Kansas City Mayor Quinton Lucas expressed his disappointment Friday in Lockton’s pending jump over the state line, a day after saying the city was working on a “competitive retention package” to keep the company at the Plaza, where it’s had an office since 2000.
“Lockton is an exceptional Kansas City firm with outstanding leadership and outstanding people. I wish them continued success,” Lucas said.
He continued: “I am only disappointed by the misplaced confidence many of us had in the one-time Missouri-Kansas Border War Truce, which was well in effect when negotiations supporting this move began. Regionalism cannot be one sided. The region will only thrive when we look to grow the pie, not rearrange pieces on the chess board.”
A 2019 truce agreed to by Kansas and Missouri stopped the use state-level economic development incentives aimed at luring companies back and forth over the border.
But that detente appears to have waned, following more than a year of wrangling back and forth between the states over enticing the Chiefs and Royals to either stay in Missouri or leave for Kansas.
In September, the Kansas City Council voted unanimously to repeal its local border war truce ordinance, a month after Missouri lawmakers let the state law expire.

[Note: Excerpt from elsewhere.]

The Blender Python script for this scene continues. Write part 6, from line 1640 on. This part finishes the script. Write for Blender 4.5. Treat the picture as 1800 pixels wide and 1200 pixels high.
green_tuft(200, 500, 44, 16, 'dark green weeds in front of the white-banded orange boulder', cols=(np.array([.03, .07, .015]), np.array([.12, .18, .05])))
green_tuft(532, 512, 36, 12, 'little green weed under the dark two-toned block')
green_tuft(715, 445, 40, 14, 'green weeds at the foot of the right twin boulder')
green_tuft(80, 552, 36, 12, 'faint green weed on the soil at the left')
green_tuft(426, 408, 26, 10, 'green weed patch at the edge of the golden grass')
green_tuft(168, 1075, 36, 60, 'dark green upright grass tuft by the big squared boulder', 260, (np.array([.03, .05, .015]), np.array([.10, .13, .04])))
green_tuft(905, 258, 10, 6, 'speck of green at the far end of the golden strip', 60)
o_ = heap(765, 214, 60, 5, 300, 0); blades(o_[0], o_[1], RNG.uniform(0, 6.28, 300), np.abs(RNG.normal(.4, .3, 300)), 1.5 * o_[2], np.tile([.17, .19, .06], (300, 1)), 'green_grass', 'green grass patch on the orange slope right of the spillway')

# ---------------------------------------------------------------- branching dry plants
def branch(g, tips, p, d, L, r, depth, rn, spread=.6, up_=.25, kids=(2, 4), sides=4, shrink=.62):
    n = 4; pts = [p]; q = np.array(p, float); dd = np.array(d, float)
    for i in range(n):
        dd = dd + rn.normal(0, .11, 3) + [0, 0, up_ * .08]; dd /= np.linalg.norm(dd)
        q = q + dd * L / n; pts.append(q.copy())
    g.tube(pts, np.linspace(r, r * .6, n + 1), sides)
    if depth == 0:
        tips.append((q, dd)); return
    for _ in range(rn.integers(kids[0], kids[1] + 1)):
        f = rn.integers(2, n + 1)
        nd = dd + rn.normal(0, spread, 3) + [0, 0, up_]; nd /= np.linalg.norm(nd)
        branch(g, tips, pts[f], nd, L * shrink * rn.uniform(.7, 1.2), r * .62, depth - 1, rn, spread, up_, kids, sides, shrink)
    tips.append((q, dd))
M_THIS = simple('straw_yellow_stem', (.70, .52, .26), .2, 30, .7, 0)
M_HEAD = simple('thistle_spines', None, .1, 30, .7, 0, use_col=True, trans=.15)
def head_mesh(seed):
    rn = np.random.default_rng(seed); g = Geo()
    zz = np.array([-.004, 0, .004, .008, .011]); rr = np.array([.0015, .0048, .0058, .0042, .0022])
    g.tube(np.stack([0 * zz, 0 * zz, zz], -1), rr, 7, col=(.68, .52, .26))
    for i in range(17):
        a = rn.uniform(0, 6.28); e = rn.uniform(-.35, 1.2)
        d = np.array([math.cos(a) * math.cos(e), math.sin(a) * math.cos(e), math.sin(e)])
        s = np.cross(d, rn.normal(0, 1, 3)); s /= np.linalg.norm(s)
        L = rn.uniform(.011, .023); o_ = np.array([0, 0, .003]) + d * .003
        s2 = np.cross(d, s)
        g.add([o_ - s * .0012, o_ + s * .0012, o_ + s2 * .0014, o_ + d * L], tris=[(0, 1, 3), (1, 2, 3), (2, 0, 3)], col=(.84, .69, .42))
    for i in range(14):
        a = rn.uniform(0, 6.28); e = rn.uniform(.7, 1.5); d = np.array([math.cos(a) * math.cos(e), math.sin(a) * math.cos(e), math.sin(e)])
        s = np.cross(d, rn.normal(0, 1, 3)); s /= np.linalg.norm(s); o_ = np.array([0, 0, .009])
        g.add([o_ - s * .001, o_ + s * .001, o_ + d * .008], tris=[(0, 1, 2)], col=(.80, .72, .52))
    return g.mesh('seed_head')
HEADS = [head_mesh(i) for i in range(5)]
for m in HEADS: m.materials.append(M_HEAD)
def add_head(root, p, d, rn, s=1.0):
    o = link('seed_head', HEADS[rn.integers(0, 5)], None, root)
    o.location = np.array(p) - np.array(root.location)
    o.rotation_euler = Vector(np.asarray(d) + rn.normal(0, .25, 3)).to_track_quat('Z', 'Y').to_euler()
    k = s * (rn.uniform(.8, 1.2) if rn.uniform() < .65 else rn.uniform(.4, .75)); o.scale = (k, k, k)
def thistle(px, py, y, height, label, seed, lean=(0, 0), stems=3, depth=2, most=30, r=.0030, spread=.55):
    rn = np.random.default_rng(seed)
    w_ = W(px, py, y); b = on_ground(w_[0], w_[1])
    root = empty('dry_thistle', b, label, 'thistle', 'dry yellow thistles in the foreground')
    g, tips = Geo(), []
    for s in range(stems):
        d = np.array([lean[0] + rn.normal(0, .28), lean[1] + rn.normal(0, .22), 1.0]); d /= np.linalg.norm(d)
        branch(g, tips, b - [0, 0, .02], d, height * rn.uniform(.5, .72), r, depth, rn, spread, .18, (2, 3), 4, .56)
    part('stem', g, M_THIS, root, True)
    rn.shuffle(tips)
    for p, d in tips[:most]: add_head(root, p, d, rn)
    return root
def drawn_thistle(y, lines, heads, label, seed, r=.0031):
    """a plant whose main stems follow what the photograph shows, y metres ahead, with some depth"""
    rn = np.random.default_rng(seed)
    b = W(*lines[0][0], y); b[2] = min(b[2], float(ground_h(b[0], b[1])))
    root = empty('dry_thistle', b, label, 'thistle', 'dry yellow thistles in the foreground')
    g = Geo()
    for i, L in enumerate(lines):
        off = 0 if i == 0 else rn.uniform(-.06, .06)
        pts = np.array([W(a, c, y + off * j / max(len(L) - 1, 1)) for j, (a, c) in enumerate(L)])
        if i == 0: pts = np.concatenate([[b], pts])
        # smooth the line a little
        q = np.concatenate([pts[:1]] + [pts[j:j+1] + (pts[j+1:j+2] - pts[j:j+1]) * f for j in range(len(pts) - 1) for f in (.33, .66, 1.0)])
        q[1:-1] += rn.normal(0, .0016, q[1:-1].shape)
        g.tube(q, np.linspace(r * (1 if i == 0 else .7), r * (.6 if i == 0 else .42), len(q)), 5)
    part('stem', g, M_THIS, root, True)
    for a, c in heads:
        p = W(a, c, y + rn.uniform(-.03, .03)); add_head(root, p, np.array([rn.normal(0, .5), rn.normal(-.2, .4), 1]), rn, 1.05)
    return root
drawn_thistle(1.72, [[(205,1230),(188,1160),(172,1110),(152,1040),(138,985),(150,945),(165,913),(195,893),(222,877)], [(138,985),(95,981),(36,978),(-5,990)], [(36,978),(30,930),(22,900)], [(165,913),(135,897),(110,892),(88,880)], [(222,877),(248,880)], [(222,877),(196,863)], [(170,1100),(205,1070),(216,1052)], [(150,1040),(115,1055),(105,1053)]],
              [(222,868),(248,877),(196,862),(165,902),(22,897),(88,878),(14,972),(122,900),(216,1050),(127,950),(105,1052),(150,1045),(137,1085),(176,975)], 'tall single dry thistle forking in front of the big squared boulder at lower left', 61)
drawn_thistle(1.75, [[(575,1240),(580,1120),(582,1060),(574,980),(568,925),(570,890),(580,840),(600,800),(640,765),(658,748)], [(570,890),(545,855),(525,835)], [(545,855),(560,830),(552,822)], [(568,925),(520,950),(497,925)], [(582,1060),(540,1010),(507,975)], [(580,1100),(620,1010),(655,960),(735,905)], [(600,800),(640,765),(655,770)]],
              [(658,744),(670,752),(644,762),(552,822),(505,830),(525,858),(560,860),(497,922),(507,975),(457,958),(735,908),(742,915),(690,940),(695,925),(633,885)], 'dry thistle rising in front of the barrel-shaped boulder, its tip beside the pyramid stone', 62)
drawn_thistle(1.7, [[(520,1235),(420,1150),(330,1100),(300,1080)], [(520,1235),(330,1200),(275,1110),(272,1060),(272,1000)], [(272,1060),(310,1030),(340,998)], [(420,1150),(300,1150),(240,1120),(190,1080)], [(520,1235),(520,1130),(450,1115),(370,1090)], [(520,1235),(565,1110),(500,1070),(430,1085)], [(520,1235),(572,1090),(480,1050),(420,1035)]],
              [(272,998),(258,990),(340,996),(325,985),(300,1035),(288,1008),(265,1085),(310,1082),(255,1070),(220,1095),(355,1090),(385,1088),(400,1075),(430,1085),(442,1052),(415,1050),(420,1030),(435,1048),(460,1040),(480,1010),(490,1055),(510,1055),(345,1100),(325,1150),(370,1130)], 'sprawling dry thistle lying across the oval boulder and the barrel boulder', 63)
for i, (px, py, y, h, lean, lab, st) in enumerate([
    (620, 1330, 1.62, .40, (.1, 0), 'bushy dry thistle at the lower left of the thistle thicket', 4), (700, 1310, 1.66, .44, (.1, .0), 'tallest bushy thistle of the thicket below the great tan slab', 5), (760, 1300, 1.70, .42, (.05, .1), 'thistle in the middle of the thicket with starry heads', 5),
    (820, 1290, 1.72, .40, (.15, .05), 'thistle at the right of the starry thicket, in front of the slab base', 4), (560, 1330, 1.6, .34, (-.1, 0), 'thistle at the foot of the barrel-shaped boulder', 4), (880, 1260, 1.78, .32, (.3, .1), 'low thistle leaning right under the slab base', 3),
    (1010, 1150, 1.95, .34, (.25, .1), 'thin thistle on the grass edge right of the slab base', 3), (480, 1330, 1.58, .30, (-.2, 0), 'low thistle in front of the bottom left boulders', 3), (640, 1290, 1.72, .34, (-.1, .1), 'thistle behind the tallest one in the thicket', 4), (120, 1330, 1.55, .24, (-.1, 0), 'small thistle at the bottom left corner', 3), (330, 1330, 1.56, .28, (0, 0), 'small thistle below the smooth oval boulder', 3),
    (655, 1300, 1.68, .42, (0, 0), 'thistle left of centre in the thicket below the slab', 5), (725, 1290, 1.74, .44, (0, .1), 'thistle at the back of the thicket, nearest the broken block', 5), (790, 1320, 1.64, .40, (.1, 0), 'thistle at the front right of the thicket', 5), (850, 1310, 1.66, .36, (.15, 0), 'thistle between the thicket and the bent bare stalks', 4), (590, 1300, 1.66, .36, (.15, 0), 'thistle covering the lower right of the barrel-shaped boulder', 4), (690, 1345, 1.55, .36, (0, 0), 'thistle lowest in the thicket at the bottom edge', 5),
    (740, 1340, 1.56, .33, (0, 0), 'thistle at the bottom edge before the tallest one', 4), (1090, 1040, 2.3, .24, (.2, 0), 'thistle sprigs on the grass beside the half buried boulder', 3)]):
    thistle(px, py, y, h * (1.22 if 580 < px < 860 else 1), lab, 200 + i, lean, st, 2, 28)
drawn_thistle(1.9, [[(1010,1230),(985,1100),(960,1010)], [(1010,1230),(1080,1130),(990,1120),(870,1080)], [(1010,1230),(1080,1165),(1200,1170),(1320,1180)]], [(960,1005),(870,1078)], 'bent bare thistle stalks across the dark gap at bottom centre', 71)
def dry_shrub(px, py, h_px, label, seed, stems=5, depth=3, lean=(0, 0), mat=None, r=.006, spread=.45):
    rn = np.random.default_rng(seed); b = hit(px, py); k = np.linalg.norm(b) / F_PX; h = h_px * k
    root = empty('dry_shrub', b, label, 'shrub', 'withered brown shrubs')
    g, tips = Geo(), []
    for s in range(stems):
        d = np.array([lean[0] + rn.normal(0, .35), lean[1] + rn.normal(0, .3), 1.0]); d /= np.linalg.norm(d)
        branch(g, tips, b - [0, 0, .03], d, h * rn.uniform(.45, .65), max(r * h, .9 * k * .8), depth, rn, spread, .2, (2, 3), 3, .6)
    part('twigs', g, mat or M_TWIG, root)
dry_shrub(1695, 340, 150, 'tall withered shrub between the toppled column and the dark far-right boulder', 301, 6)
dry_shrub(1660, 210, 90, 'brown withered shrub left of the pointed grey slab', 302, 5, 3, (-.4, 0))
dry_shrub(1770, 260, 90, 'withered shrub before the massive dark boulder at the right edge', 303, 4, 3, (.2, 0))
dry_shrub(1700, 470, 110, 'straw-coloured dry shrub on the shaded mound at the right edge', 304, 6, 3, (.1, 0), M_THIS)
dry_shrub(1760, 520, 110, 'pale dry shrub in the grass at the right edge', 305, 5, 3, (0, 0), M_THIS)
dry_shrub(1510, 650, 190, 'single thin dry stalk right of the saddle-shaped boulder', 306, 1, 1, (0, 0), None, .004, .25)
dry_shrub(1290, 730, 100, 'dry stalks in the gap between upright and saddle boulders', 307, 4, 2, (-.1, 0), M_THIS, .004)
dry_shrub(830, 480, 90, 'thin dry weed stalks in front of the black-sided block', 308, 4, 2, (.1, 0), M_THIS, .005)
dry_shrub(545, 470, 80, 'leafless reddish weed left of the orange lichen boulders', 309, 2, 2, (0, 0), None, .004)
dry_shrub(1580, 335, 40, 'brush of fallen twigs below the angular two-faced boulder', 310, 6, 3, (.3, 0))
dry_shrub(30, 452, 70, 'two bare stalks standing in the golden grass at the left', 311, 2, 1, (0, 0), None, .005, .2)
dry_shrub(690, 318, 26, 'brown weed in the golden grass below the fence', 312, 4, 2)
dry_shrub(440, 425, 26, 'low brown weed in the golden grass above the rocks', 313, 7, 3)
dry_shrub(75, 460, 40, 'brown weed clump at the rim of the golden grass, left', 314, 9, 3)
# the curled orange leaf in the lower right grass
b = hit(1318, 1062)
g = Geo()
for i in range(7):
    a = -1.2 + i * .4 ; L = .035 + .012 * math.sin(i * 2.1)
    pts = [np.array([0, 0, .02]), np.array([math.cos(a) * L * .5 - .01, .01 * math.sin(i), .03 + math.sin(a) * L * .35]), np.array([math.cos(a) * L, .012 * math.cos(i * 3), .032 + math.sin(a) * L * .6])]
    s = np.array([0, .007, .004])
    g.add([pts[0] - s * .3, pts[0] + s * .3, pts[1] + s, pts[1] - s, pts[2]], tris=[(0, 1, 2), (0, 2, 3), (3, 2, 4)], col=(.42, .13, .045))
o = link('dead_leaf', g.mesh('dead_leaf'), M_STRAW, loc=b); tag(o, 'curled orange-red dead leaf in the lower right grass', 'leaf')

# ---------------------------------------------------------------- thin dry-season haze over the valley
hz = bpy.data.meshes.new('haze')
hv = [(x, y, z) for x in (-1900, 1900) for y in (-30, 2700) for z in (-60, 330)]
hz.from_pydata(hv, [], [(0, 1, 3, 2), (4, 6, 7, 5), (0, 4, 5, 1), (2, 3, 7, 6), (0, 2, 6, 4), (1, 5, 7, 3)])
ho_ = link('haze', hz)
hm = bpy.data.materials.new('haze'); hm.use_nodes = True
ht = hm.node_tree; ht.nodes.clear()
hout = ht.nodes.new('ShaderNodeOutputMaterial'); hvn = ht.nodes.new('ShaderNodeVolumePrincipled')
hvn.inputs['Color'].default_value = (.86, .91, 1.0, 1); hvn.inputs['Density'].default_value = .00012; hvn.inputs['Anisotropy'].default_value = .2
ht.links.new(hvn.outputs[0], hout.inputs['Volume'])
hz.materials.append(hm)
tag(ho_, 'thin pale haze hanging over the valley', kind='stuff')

A $150M tax incentive package
The Leawood City Council on Monday approved a public tax incentive package valued at more than $150 million for the project, the largest development in the city’s history.
The package includes:
- up to $108.7 million from tax increment financing
- another roughly $10 million from a 1.5% Community Improvement District sales tax within the project area
- up to $18.8 million from the special transient guest tax charged for hotel stays
- and a sales tax exemptions of $14.6 million for designated construction equipment and expenses.
City officials confirmed it is the first-ever tax increment financing deal Leawood has approved.
The tax incentives are contingent on Lockton or one of its affiliates signing a lease for the site by the end of 2026. It was unclear if with Friday’s announcement the company had taken that formal step yet.
Leawood is “open for business”
Elkins noted the property Hallbrook North will be built on once belonged to the Hall family, which founded the company that became Hallmark more than a century ago.
“This site has long been associated with visionary, homegrown institutions that have helped shape the Kansas City region, and it is fitting that it will now support the next chapter of another well-established, well-respected, growing local company,” he said.
He added that the move “reinforces that Leawood is open for business.”
“Our city continues to attract investment because of our commitment to high-quality services, excellent infrastructure, and a quality of life that supports both businesses and residents,” Elkins said.
The project will abut Leawood City Park to the west.
One public commenter at Monday’s city council meeting raised concerns that the project could exacerbate flooding concerns along Indian Creek, which routinely floods in that area of Leawood and Kansas City.
More big moves to Kansas coming?
Lockton’s announcement Friday came at the end of a week of heated speculation about the future of the Chiefs and Royals in the metro and the possibility that one or both teams could jump State Line.
A key committee of Kansas legislative leaders, the Legislative Coordinating Council, is set to meet Monday in Topeka and is expected to discuss a possible $1 billion deal to lure the Chiefs to Kansas, possibly to a site at The Legends in Kansas City, Kansas.
However, officials involved with that meeting have confirmed a Royals deal will not be discussed on Monday.
“We will be talking about the Chiefs,” Senate Minority Leader Dinah Sykes, a Lenexa Democrat and a member of the committee, told KCUR. “It sounds like there is some proposal that we will be looking at.”
The Kansas Department of Commerce, which handles such deals, posted on Facebook on Thursday that the state is in active discussions with the Chiefs about “building a new stadium and other facilities in Kansas.”
“No final agreement has been reached, but this would be a massive economic win for Kansas and benefit Kansans for generations to come,” the statement read. “We are aggressively pursuing this opportunity.”